15 March 2010

Unlike the Navy's F-4 Phantoms which operated from carriers in the Gulf of Tonkin, the Phantoms of the US Marine Corps operated from two land bases in support of Marine troops- Da Nang and Chu Lai. Da Nang housed both USAF and USMC units and in the summer of 1966, Chu Lai was built to relieve the congestion at Da Nang- the first Marine Phantom and Skyhawk units at Chu Lai, though, had to use SATS- short airfield for tactical support- which was pretty much the elements of a carrier deck from the catapults and arresting gear used on a land based. The SATS equipment was used until the main runway at Chu Lai was completed in the following year.

Marine Phantoms sat "hot pad alert" at both Chu Lai and Da Nang. The Phantoms were usually loaded with a combination of Mk.82 Snakeye bombs and napalm. At each end of the runways were revetments for the alert Phantoms that allowed them to start up and head out immediately on the runway.

Marine crews rotated eight hour shifts on hot pad alert. There were at least two crews sitting in a ready room adjacent to the hot pad fully suited up and waiting for the urgent call for air support by a Marine unit in the field. The F-4s were full preflighted at the start of each eight hour period and the same ground crews worked the same eight hour shifts to keep the planes "cocked and ready". Once the alert bell went off, the crews made the short run to their aircraft where the plane captains got them strapped in while the RIO got the information on the target, the forward air controller to contact and the necessary frequencies while the pilot got the big fighter started up. Once cleared by the tower and the chocks were pulled, the two alert Phantoms rolled out and onto the runway for an afterburner takeoff. With practice, the flight and ground crews could get the alert Phantoms airborne within five minutes of the alert bell going off.

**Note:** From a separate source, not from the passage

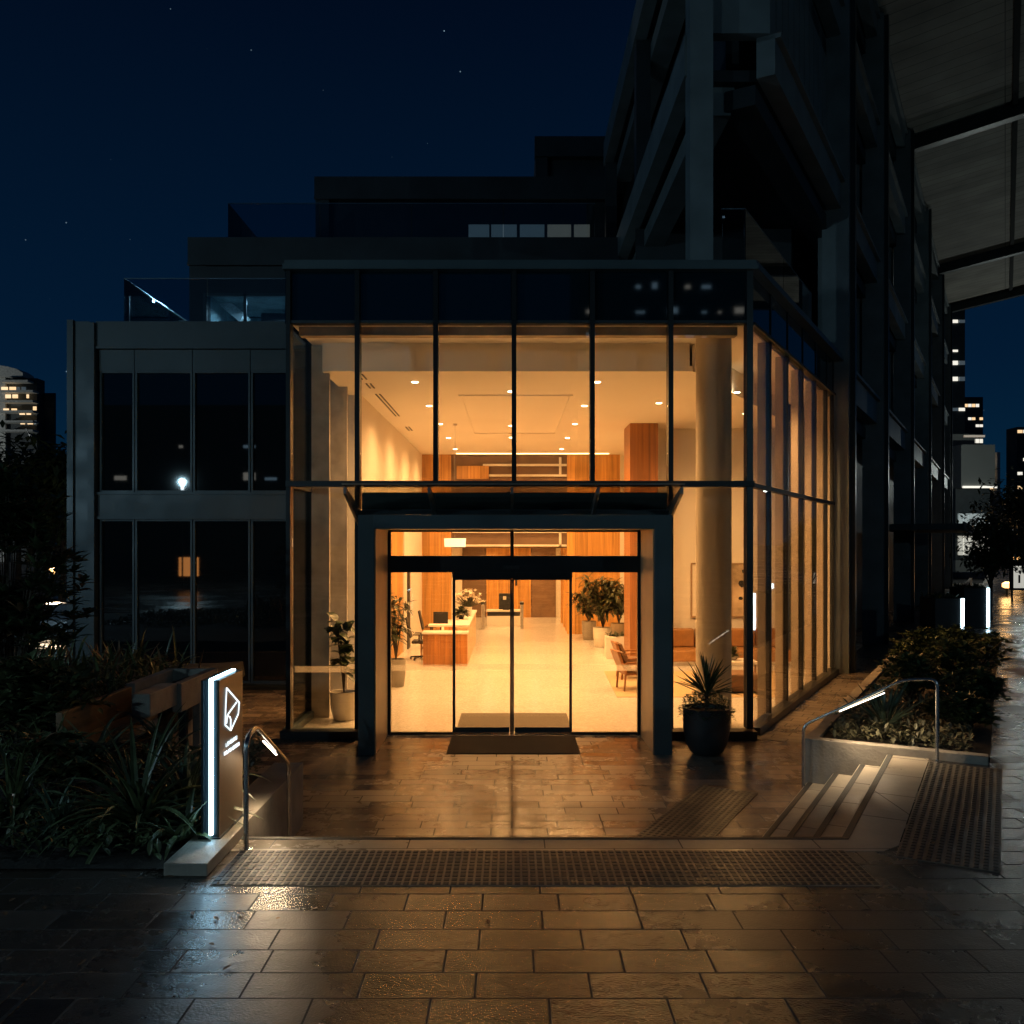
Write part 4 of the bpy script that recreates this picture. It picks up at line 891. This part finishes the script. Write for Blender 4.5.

Should the alert crews be launched, there were two back up flight crews, one on 15-minute alert and one on one-hour alert. As soon as the alert Phantoms were launched, a new pair of aircraft were rolled onto the hot pad already armed and fueled and preflighted by the ground crews. The flight crew on 15-minute alert then became the new alert crew and the one-hour alert crew moved up to the 15-minute spot. If things in the field were hectic (like it was during the siege of the Marine Corps firebase at Khe Sanh, there would a crew on 30-minute alert as well.

Over the course of a week, both the A-4 Skyhawk and F-4 Phantom USMC squadrons in residence at Chu Lai and Da Nang rotated hot pad alert and at Da Nang, the F-4s of the USAF's 366th Tactical Fighter Wing also shared the hot pad alert.

The Marines also had a hot pad for air-to-air alerts for MiG activity, but this was rarely used as the Navy BARCAP (barrier combat air patrol) shouldered most of the patrols for the occasional MiG activity. It got to the point that the Marines just parked a hangar queen Phantom on the air-to-air pad for appearances!